Editing Masterclass II
- Mathieu Seguin
- Jan 24
- 2 min read
40-Hour Editing Masterclass II: Discipline, Discovery, and the Power of Staying With It
Day 5 of the 40-Hour Editing Masterclass II was where everything locked into place.
Working alongside director Marine Ohensian, we spent five consecutive days editing her Scriptfest Season 2 film It’s March 17th and I’m Still in Love with You. The entire process was livestreamed, giving audiences a rare look at what real post-production actually feels like. Not a highlight reel, but the work itself.

We began the week with a rough cut Marine had been shaping independently. By the end of Day 5, we had arrived at a fine cut. That shift came from sustained focus rather than sudden inspiration. Marine repeatedly stayed late, sometimes an extra two hours beyond the scheduled day, refining moments that most editors would normally postpone.
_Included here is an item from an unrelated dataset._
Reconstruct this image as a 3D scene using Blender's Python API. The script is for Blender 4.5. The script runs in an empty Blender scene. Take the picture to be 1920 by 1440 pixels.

The marathon structure removed the option to avoid difficult scenes and forced us to confront them head-on.

One of the biggest breakthroughs came from revisiting scenes Marine had initially struggled with. The thrift store scene, the laundromat sequence, and the opening scene were all areas that felt incomplete or emotionally unclear at first. Through careful restructuring, sound exploration, and precise shot selection, those scenes became some of the strongest moments in the film. The laundromat flashback in particular evolved into an audio-driven memory, proving that emotional clarity does not always require new images, but deeper listening.
Throughout the day, we talked openly about editing theory, intuition, and restraint. Small decisions mattered. A one-second delay could shift a moment from tragic to comedic. A silent reaction could be more powerful than dialogue. We spent time discussing when not to cut, when to stay on a face, and how repetition can either reinforce meaning or dilute it depending on placement.
Marine reflected on how committing to eight-hour editing days fundamentally changed her relationship with the process. Editing stopped feeling intimidating and started feeling habitual. Obstacles that might have taken months to resolve were addressed within hours simply because there was no escape hatch. Showing up every day from 10am to 6pm created momentum, clarity, and confidence.

This masterclass was not about polishing for perfection. It was about discipline, collaboration, and staying present long enough for the film to tell us what it needed. By Day 5, the story was no longer fragile. It had weight, structure, and emotional coherence.
That is the real value of the 40-Hour Editing Masterclass. It turns hesitation into action, theory into practice, and unfinished ideas into finished work.